El propio Jérôme Bonnafont le miraba con asombro. Él había hablado de su papel en la construcción del Eje Atlántico, de sus contactos con cuatro primeros ministros franceses, de su labor en la cooperación transfronteriza, del trabajo de Iñaki Azkuna por acercar Francia a Bilbao o de la Eurocity. Nada o muy poco de enseñanzas y vida libre bajo los adoquines. El cónsul francés en Bilbao, Didier Ortolland, escuchaba en la sombra del Instituto Francés en la villa.
Cuando Begoña habló, siguieron con atención sus palabras los presentes. Entre ellos se encontraban el alcalde de Bilbao, Iñaki Azkuna; concejales como Ibon Areso, José Luis Sabas, Alfonso Gil, Beatriz Marcos, Yolanda Díez o Cristina Ruiz; el lehendakari José Antonio Ardanza junto a su esposa Gloria Urtiaga, Andoni Aldekoa, Ibone Bengoetxea, Josune Ariztondo y otra mucha gente que ha trabajado codo a codo con Begoña. La ovación consiguiente a sus palabras fue estruendosa. Había calado hondo.
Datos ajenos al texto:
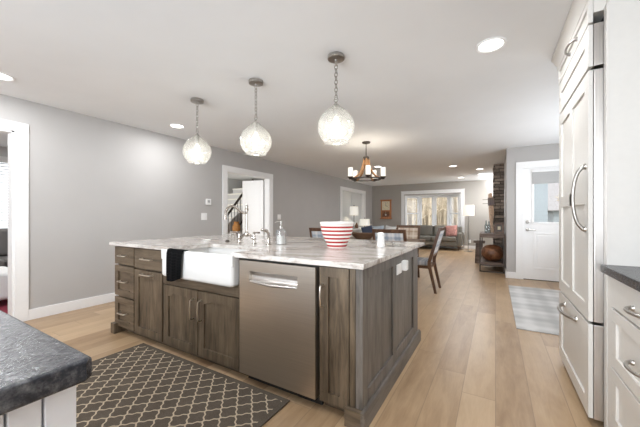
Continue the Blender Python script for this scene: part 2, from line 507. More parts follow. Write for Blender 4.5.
def tag(o, label, cat, group=None, kind=None):
    o['label'] = label; o['category'] = cat
    if group: o['group'] = group
    if kind: o['kind'] = kind
    return o
def thing(name, label, cat, loc=(0, 0, 0), group=None, kind=None):
    o = bpy.data.objects.new(name, None); COL.objects.link(o); o.location = loc
    o.empty_display_size = .1
    return tag(o, label, cat, group, kind)
def struct(o, label, cat): return tag(o, label, cat, kind='structure')
def copy_tree(o, parent=None):
    c = o.copy(); COL.objects.link(c)
    if parent: c.parent = parent
    for ch in list(o.children): copy_tree(ch, c)
    return c
def B(x0, x1, y0, y1, z0, z1, bev=0.0): return MB().box(x0, x1, y0, y1, z0, z1, bev)

# =================================================================== THE SETTING
CH = 2.44
LW = -4.47           # left wall face
FW = 11.85           # far wall face
def outline(z0, z1):
    # footprint without the outdoor corner behind the entry wall
    return [(-7.8, -2.6), (1.75, -2.6), (1.75, 6.72), (0.30, 6.72), (0.30, 11.97), (-7.8, 11.97)]
struct(MB().prism(outline(0, 0), -0.12, 0, 'z').build('floor', M['floor']), 'wide light oak plank floor running away from the kitchen', 'floor')
struct(MB().prism(outline(0, 0), CH, CH+.1, 'z').build('ceiling', M['ceiling']), 'flat white painted ceiling', 'ceiling')

DA = (0.10, 1.064, 2.076)      # opening y0, y1, top: room at the far left
DB = (4.005, 5.255, 2.04)      # hall with the stairs
DC = (9.00, 10.95, 2.075)      # pale panelled opening near the far corner
w = MB(); X0, X1 = LW-.12, LW
ys = [-2.6]
for a, b, t in (DA, DB, DC):
    w.box(X0, X1, ys[-1], a, 0, CH); w.box(X0, X1, a, b, t, CH); ys.append(b)
w.box(X0, X1, ys[-1], FW+.12, 0, CH)
struct(w.build('wall_left', M['wall']), 'long grey wall with doorways on the left', 'wall')
WX0, WX1, WZ0, WZ1 = -3.12, -1.08, 0.62, 2.0
w = MB(); w.box(LW, WX0, FW, FW+.12, 0, CH); w.box(WX1, .18, FW, FW+.12, 0, CH)
w.box(WX0, WX1, FW, FW+.12, 0, WZ0); w.box(WX0, WX1, FW, FW+.12, WZ1, CH)
struct(w.build('wall_far', M['wall_far']), 'taupe far wall of the living room with the bay window', 'wall')
w = MB(); w.box(.18, .30, 6.72, FW+.12, 0, CH)
struct(w.build('wall_living_right', M['wall']), 'short grey wall behind the console shelf and fireplace', 'wall')
w = MB(); w.box(.18, .43, 6.6, 6.72, 0, CH); w.box(1.36, 1.75, 6.6, 6.72, 0, CH); w.box(.43, 1.36, 6.6, 6.72, 2.05, CH)
struct(w.build('wall_entry', M['wall']), 'grey wall around the white entry door', 'wall')
w = MB(); w.box(1.15, 1.75, -2.6, 3.12, 0, CH); w.box(1.75, 1.87, -2.6, 6.72, 0, CH)
struct(w.build('wall_right', M['wall']), 'grey wall behind the refrigerator on the right', 'wall')
w = MB(); w.box(-4.59, 1.75, -2.72, -2.6, 0, .85); w.box(-4.59, 1.75, -2.72, -2.6, 2.15, CH)
w.box(-4.59, -2.7, -2.72, -2.6, .85, 2.15); w.box(.3, 1.75, -2.72, -2.6, .85, 2.15)
struct(w.build('wall_back', M['wall']), 'grey kitchen wall behind the viewer', 'wall')
# rooms beyond the left wall
w = MB(); w.box(-7.92, -7.8, -2.6, .55, 0, CH); w.box(-7.92, -7.8, .55, 2.15, 0, .85); w.box(-7.92, -7.8, .55, 2.15, 2.16, CH); w.box(-7.92, -7.8, 2.15, 2.7, 0, CH)
w.box(-7.8, LW-.12, 2.58, 2.7, 0, CH); w.box(-7.8, LW-.12, -2.6, -2.48, 0, CH)
struct(w.build('wall_side_room', M['wall_light']), 'pale wall of the sitting room beyond the left doorway', 'wall')
w = MB(); w.box(-7.92, -7.8, 2.7, 8.2, 0, CH); w.box(-7.8, LW-.12, 8.08, 8.2, 0, CH)
w.box(-7.8, LW-.12, 2.7, 2.76, 0, CH)
struct(w.build('wall_hall', M['wall_light']), 'pale hall wall behind the staircase', 'wall')
w = MB(); w.box(-5.6, -5.5, 8.2, 11.97, 0, CH)
struct(w.build('wall_closet', M['wall_light']), 'pale wall behind the closet panels', 'wall')

# baseboards
def baseboard(name, segs, label):
    b = MB()
    for x0, x1, y0, y1 in segs: b.box(x0, x1, y0, y1, 0, .118, .004)
    struct(b.build(name, M['trim']), label, 'baseboard')
baseboard('baseboard_left', [(LW, LW+.016, 1.176, 3.888), (LW, LW+.016, 5.372, 8.86), (LW, LW+.016, 11.09, FW)], 'white baseboard along the long left wall')
baseboard('baseboard_far', [(LW+.016, .0, FW-.016, FW)], 'white baseboard under the bay window')
baseboard('baseboard_entry', [(.18, .326, 6.584, 6.6), (.164, .18, 6.584, 7.0)], 'white baseboard at the corner left of the entry door')

# casings of the left wall openings
def casing_x(name, y0, y1, top, wd, label, foot=True):
    c = MB()
    c.box(LW, LW+.02, y0-wd, y0, 0, top, .003); c.box(LW, LW+.02, y1, y1+wd, 0, top, .003)
    c.box(LW, LW+.022, y0-wd-.0, y1+wd+.0, top, top+.098, .003)
    # jamb lining
    c.box(LW-.13, LW+.004, y0, y0+.018, 0, top); c.box(LW-.13, LW+.004, y1-.018, y1, 0, top); c.box(LW-.13, LW+.004, y0, y1, top-.018, top)
    return struct(c.build(name, M['trim']), label, 'door casing')
casing_x('trim_1', *DA[:2], DA[2], .112, 'white casing of the doorway at the far left')
casing_x('trim_2', *DB[:2], DB[2], .114, 'white casing of the hall doorway behind the faucet')
casing_x('trim_3', *DC[:2], DC[2], .135, 'white casing of the closet opening near the far corner')

# closet panels in the third opening
dr = thing('door_3', 'pale closet door panels behind the striped bowl and lamps', 'door', (LW-.08, 9.9, 0), kind='structure')
for y0, y1, xo in ((9.02, 10.0, 0), (9.97, 10.93, -.04)):
    p = MB(); p.box(LW-.10+xo, LW-.065+xo, y0, y1, .01, 2.05, .003)
    p.box(LW-.065+xo, LW-.055+xo, y0, y0+.09, .01, 2.05); p.box(LW-.065+xo, LW-.055+xo, y1-.09, y1, .01, 2.05)
    p.box(LW-.065+xo, LW-.055+xo, y0, y1, 1.95, 2.05); p.box(LW-.065+xo, LW-.055+xo, y0, y1, .01, .15)
    p.build('panel', M['wall_light'], dr)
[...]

A sus palabras se rindieron entre otros, el director del Museo de Bellas Artes, Javier Viar; Juan Mari Sáenz de Buruaga, Xabier de Irala, el hostelero Santiago Díaz Ponzoa, Josean Muñoz, Alfonso Carlos Saiz Valdivielso acompañado por María Luisa Bernuy, Matilde Elexpuru, Ana Basilio, Carlos Epalza, presidente de Unicef en el País Vasco; Begoña Solano, Javier Mendoza, Irina Petrescu, directora del Instituto francés en Bilbao; Iñigo Churruca, Rafael García Rosi, Bárbara Epalza, María José García del Moral, Juan Luis Sáez de Ocariz, Begoña Cava, Elena Puccini, Txomin Epalza, Covadonga Saiz Bernuy, Toni Jobbe-Duval, Marian Busturia, José Miguel Aristegi, Begoña Victoria de Lecea, José Ramón Blanco, José Miguel Balzola, Doris Regout, Laure Bejannin, Ana Rosa Careaga, Javier Uribarri, Teresa Salinas, Karmele Elgezabal, Patricia del Hoyo, Julián Barrenetxea, Alicia Madariaga y un sinfín de nombres propios que vivieron de cerca la concesión de la medalla y el desahogo sentimental de Begoña, quien confesó que han de aceptarse las cosas de la vida con naturalidad.
Begoña ayer era Francia, sí. Pero sobre todo era París. Aquel París del que les hablaba antes, el París del que les hablaba el viejo Ernest. Un París donde, no hubo más que oírla, fue feliz.